▸ **WORK TO COMPLETE**
Reproduce all of the data below without alteration; exclude every picture.

□ □ □

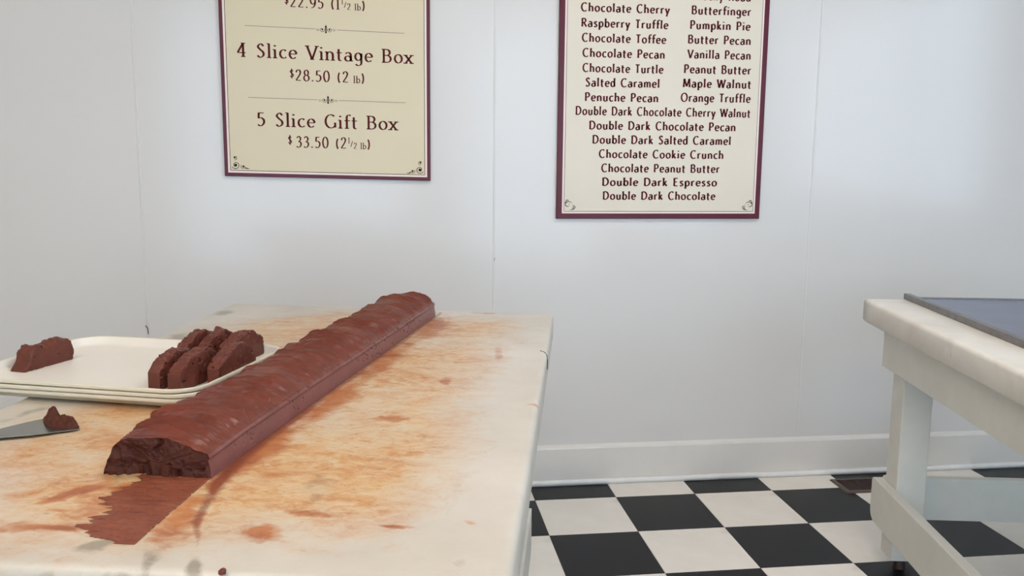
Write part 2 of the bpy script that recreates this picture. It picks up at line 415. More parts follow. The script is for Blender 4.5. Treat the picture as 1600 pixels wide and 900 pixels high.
def legs_and_rails(t, x0, x1, y0, y1, ztop, zap, ai=0.0, aj=0.0):
    """x0<x1, y0<y1 are the outer faces of the apron; legs inset, low stretcher boards outside the legs"""
    i = .03; lw = .088
    X0, X1, Y0, Y1 = x0, x1, y0, y1; x0, x1, y0, y1 = x0+ai, x1-ai, y0+aj, y1-aj
    box('apron', x0, x0+i, y0, y1, zap, ztop, M['wood_white'], t, bev=.002)
    box('apron', x1-i, x1, y0, y1, zap, ztop, M['wood_white'], t, bev=.002)
    box('apron', x0+i, x1-i, y1-i, y1, zap, ztop, M['wood_white'], t, bev=.002)
    box('apron', x0+i, x1-i, y0, y0+i, zap, ztop, M['wood_white'], t, bev=.002)
    x0, x1, y0, y1 = X0, X1, Y0, Y1
    e = .022
    for sx in (x0+e+.03, x1-e-.03-lw):
        for sy in (y0+.02, y1-.02-lw):
            leg_pts = [(sx, sy), (sx+lw, sy), (sx+lw, sy+lw), (sx, sy+lw)]
            me = box_me('leg', sx, sx+lw, sy, sy+lw, .036, ztop-.001, .004, 2)
            for v in me.vertices:                 # worn, chamfered lower end
                if v.co.z < .039:
                    v.co.x += (sx+lw/2-v.co.x)*.12; v.co.y += (sy+lw/2-v.co.y)*.12
            link('leg', me, M['wood_white'], t)
            bm = bmesh.new(); bmesh.ops.create_cone(bm, cap_ends=True, segments=20, radius1=.019, radius2=.014, depth=.036)
            fm = bpy.data.meshes.new('foot'); bm.to_mesh(fm); bm.free()
            link('foot', fm, M['rust'], t, loc=(sx+lw/2, sy+lw/2, .018))
    def board(ax, p0, p1, q0, q1, z0, z1):
        # long board with rounded ends
        pts = []
        r = .035
        for cx, cz, a0 in ((p1-.012, z1-.012, 0), (p0+.012, z1-.012, 90), (p0+r, z0+r, 180), (p1-r, z0+r, 270)):
            rr_ = .012 if a0 < 180 else r
            for k in range(5):
                a_ = math.radians(a0+k*22.5); pts.append((cx+rr_*math.cos(a_), cz+rr_*math.sin(a_)))
        me = prism_me('stretcher', pts, q0, q1, .0025, 2)
        for v in me.vertices:
            a_, b_, c_ = v.co; v.co = (c_, a_, b_) if ax == 'y' else (a_, c_, b_)
        bm = bmesh.new(); bm.from_mesh(me); bmesh.ops.recalc_face_normals(bm, faces=bm.faces); bm.to_mesh(me); bm.free()
        link('stretcher', me, M['wood_white'], t)
    board('y', y0-.01, y1+.01, x0+e-.0005, x0+e+.0295, .13, .267)
    board('y', y0-.01, y1+.01, x1-e-.0295, x1-e+.0005, .13, .267)
    board('x', x0+e+.03, x1-e-.03, y1-.0195, y1+.0095, .137, .273)
    board('x', x0+e+.03, x1-e-.03, y0-.0095, y0+.0195, .137, .273)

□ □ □

▸ **PROBLEM SOLUTION**
Write part 2 of the bpy script that recreates this picture. It picks up at line 415. More parts follow. The script is for Blender 4.5. Treat the picture as 1600 pixels wide and 900 pixels high.
def legs_and_rails(t, x0, x1, y0, y1, ztop, zap, ai=0.0, aj=0.0):
    """x0<x1, y0<y1 are the outer faces of the apron; legs inset, low stretcher boards outside the legs"""
    i = .03; lw = .088
    X0, X1, Y0, Y1 = x0, x1, y0, y1; x0, x1, y0, y1 = x0+ai, x1-ai, y0+aj, y1-aj
    box('apron', x0, x0+i, y0, y1, zap, ztop, M['wood_white'], t, bev=.002)
    box('apron', x1-i, x1, y0, y1, zap, ztop, M['wood_white'], t, bev=.002)
    box('apron', x0+i, x1-i, y1-i, y1, zap, ztop, M['wood_white'], t, bev=.002)
    box('apron', x0+i, x1-i, y0, y0+i, zap, ztop, M['wood_white'], t, bev=.002)
    x0, x1, y0, y1 = X0, X1, Y0, Y1
    e = .022
    for sx in (x0+e+.03, x1-e-.03-lw):
        for sy in (y0+.02, y1-.02-lw):
            leg_pts = [(sx, sy), (sx+lw, sy), (sx+lw, sy+lw), (sx, sy+lw)]
            me = box_me('leg', sx, sx+lw, sy, sy+lw, .036, ztop-.001, .004, 2)
            for v in me.vertices:                 # worn, chamfered lower end
                if v.co.z < .039:
                    v.co.x += (sx+lw/2-v.co.x)*.12; v.co.y += (sy+lw/2-v.co.y)*.12
            link('leg', me, M['wood_white'], t)
            bm = bmesh.new(); bmesh.ops.create_cone(bm, cap_ends=True, segments=20, radius1=.019, radius2=.014, depth=.036)
            fm = bpy.data.meshes.new('foot'); bm.to_mesh(fm); bm.free()
            link('foot', fm, M['rust'], t, loc=(sx+lw/2, sy+lw/2, .018))
    def board(ax, p0, p1, q0, q1, z0, z1):
        # long board with rounded ends
        pts = []
        r = .035
        for cx, cz, a0 in ((p1-.012, z1-.012, 0), (p0+.012, z1-.012, 90), (p0+r, z0+r, 180), (p1-r, z0+r, 270)):
            rr_ = .012 if a0 < 180 else r
            for k in range(5):
                a_ = math.radians(a0+k*22.5); pts.append((cx+rr_*math.cos(a_), cz+rr_*math.sin(a_)))
        me = prism_me('stretcher', pts, q0, q1, .0025, 2)
        for v in me.vertices:
            a_, b_, c_ = v.co; v.co = (c_, a_, b_) if ax == 'y' else (a_, c_, b_)
        bm = bmesh.new(); bm.from_mesh(me); bmesh.ops.recalc_face_normals(bm, faces=bm.faces); bm.to_mesh(me); bm.free()
        link('stretcher', me, M['wood_white'], t)
    board('y', y0-.01, y1+.01, x0+e-.0005, x0+e+.0295, .13, .267)
    board('y', y0-.01, y1+.01, x1-e-.0295, x1-e+.0005, .13, .267)
    board('x', x0+e+.03, x1-e-.03, y1-.0195, y1+.0095, .137, .273)
    board('x', x0+e+.03, x1-e-.03, y0-.0095, y0+.0195, .137, .273)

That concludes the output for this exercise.